White House Demands China Put a Stop to Cyberattacks

The White House demanded this week that the Chinese government put an end to data theft involving American computer networks. The U.S. has called for China to agree to “acceptable norms of behavior in cyberspace.” The demand was made during a speech by national security advisor Tom Donilon to the Asia Society in New York and represents the first public confrontation with China regarding cyberespionage.

Donilon’s speech “came two days after its foreign minister, Yang Jiechi, rejected a growing body of evidence that his country’s military was involved in cyberattacks on American corporations and some government agencies,” reports The New York Times.

“The White House, Mr. Donilon said, is seeking three things from Beijing: public recognition of the urgency of the problem; a commitment to crack down on hackers in China; and an agreement to take part in a dialogue to establish global standards,” notes the article.

“Increasingly, U.S. businesses are speaking out about their serious concerns about sophisticated, targeted theft of confidential business information and proprietary technologies through cyberintrusions emanating from China on an unprecedented scale,” Donilon said in the speech (transcript available on the White House site). “The international community cannot tolerate such activity from any country.”

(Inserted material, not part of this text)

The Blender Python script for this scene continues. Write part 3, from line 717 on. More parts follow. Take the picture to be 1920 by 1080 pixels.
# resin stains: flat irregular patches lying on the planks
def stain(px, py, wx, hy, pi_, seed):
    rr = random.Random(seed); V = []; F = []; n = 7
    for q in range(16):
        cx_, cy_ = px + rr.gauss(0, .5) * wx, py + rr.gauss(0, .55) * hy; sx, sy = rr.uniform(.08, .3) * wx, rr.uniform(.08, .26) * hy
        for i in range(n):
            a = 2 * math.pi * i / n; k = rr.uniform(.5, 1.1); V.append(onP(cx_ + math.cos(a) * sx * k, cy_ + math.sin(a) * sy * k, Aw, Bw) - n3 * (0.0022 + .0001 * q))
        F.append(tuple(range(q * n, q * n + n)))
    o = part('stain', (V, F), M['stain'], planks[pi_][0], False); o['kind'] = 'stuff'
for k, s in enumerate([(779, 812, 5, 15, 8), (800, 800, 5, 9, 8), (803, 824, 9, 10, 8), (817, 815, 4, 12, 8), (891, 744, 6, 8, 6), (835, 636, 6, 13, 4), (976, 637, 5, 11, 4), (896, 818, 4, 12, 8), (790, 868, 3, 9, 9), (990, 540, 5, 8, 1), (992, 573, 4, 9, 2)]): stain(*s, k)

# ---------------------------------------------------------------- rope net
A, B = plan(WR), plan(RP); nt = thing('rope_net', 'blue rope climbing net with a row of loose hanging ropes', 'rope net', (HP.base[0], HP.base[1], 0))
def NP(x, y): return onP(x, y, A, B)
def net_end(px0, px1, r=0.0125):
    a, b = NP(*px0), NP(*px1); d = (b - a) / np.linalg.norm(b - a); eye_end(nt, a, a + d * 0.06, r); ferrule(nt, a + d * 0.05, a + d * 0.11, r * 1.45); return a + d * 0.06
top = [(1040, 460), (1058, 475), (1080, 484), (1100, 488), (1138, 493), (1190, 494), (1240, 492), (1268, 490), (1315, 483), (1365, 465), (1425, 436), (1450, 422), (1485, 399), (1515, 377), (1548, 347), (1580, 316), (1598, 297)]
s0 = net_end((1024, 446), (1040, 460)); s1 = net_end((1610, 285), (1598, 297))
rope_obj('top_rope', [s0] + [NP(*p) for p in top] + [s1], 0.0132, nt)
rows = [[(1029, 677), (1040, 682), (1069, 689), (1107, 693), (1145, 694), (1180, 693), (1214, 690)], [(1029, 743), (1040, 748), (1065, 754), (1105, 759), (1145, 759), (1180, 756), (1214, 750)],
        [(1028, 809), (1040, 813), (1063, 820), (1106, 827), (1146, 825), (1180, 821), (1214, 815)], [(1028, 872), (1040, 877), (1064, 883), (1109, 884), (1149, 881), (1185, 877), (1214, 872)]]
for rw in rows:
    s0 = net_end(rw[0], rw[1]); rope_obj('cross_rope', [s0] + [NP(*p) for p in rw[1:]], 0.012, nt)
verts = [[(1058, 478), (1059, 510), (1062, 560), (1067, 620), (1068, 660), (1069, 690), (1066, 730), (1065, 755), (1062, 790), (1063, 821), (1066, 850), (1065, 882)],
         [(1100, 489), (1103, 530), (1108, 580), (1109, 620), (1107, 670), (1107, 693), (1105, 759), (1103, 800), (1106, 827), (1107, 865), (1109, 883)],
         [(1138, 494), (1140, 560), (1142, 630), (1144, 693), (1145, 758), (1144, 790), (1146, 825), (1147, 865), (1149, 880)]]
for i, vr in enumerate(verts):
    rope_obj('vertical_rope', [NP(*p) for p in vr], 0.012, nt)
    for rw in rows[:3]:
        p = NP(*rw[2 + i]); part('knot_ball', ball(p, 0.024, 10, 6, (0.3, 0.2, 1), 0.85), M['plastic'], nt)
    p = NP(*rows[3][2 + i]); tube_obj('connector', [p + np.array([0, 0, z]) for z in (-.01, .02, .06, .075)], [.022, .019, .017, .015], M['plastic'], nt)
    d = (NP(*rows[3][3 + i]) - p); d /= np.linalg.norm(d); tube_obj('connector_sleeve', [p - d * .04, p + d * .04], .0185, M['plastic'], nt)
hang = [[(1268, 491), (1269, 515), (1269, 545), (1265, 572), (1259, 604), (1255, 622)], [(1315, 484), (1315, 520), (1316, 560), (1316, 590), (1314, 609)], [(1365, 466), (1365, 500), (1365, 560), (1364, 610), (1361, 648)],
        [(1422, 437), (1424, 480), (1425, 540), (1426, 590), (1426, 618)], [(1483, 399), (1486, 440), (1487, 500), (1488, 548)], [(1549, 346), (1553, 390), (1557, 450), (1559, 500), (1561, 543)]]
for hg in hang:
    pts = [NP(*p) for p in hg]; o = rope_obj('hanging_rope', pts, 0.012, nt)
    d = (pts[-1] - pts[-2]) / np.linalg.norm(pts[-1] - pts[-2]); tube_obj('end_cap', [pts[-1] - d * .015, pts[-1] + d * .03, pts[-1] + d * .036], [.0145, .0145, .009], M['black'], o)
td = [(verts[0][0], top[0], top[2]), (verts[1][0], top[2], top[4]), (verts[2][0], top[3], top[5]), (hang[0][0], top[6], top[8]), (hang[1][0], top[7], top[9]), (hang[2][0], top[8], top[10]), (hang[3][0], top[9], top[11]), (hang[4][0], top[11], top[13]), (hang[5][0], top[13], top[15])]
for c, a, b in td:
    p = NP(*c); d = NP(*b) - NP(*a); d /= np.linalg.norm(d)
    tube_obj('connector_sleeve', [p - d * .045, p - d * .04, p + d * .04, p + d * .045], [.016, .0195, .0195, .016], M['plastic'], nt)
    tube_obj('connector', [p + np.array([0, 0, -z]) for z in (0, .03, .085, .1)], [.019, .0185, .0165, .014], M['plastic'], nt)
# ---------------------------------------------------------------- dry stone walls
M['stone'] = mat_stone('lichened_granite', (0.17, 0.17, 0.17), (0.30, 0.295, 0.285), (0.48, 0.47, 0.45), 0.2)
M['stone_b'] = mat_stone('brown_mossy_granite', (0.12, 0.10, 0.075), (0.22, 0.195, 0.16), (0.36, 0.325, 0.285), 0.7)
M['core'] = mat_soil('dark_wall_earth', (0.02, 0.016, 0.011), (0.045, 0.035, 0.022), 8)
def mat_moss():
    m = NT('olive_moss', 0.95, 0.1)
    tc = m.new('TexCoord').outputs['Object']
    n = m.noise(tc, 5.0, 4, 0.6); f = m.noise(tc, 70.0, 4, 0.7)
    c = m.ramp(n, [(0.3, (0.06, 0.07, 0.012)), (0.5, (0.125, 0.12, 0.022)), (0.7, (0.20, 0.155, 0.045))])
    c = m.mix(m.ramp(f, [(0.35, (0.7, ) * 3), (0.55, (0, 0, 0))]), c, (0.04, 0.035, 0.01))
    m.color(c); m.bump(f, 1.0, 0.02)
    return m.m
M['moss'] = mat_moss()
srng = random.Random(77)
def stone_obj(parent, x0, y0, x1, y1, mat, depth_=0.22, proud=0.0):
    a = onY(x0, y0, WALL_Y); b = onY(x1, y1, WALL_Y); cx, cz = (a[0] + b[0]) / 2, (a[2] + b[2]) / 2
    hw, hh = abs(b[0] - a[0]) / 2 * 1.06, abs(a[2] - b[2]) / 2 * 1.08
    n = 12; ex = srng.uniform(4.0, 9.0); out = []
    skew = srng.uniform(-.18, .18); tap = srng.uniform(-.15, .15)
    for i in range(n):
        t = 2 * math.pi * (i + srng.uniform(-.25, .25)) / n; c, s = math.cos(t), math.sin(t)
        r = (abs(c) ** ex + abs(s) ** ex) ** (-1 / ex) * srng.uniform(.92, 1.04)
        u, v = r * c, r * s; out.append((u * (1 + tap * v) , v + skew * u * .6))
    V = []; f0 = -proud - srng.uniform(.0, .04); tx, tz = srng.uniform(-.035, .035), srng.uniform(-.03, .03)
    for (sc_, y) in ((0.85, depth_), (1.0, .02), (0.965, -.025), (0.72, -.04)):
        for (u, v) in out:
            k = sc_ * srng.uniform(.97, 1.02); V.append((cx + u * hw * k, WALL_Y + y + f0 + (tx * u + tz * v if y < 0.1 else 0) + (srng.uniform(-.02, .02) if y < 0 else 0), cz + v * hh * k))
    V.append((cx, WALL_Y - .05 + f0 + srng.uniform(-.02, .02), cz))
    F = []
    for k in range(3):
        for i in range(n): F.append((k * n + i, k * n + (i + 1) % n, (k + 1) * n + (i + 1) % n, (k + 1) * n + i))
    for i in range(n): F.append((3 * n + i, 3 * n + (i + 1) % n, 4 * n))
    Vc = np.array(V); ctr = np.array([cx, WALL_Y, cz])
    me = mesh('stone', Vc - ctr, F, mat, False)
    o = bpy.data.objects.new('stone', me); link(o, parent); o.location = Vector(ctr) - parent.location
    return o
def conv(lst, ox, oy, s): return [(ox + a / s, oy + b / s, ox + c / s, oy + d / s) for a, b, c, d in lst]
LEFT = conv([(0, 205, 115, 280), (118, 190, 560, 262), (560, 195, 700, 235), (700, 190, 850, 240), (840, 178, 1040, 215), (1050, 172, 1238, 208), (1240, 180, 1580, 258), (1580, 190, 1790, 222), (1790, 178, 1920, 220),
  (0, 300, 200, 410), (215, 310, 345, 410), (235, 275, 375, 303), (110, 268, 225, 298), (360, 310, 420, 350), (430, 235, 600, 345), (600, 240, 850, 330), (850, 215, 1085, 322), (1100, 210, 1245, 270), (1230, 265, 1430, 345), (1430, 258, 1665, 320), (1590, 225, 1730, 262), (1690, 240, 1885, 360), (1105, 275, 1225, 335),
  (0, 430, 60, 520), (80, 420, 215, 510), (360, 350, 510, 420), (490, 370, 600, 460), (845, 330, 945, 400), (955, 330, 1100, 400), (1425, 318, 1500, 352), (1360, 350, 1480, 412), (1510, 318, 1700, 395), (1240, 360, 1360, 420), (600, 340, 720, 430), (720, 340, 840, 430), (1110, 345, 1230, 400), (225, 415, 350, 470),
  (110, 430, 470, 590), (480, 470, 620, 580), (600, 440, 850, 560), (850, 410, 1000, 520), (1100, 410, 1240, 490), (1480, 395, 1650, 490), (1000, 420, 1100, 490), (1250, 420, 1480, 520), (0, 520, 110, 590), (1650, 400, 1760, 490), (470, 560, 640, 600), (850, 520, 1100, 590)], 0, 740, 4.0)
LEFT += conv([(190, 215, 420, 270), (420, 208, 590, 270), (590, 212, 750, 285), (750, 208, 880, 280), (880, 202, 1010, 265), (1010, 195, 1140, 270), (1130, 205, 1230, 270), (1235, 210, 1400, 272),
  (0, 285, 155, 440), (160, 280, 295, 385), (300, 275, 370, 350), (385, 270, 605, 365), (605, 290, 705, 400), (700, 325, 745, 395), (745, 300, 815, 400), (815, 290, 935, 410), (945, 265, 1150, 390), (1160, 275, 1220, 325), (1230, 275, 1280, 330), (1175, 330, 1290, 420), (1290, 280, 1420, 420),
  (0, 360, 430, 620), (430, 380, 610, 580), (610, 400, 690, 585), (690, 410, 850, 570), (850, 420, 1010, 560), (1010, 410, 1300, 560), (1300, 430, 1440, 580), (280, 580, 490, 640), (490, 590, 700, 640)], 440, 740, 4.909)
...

This marks the first time the Obama administration has directly mentioned China in terms of cybersecurity. However, in his State of the Union address, President Obama said, “We know foreign countries and companies swipe our corporate secrets.” And since recent evidence reportedly links the People’s Liberation Army to hacking, “the China connection has become harder for the administration not to confront head-on,” writes NYT.

This issue comes at a sensitive time for international relations as the U.S. wants China’s cooperation in containing North Korea’s nuclear and missile programs, and hopes the country will join sanctions against Iran. Yet concerns about cyberattacks have been expressed with Chinese officials for years, and recent media coverage and protests from the corporate world have brought the problem to the forefront of American concerns.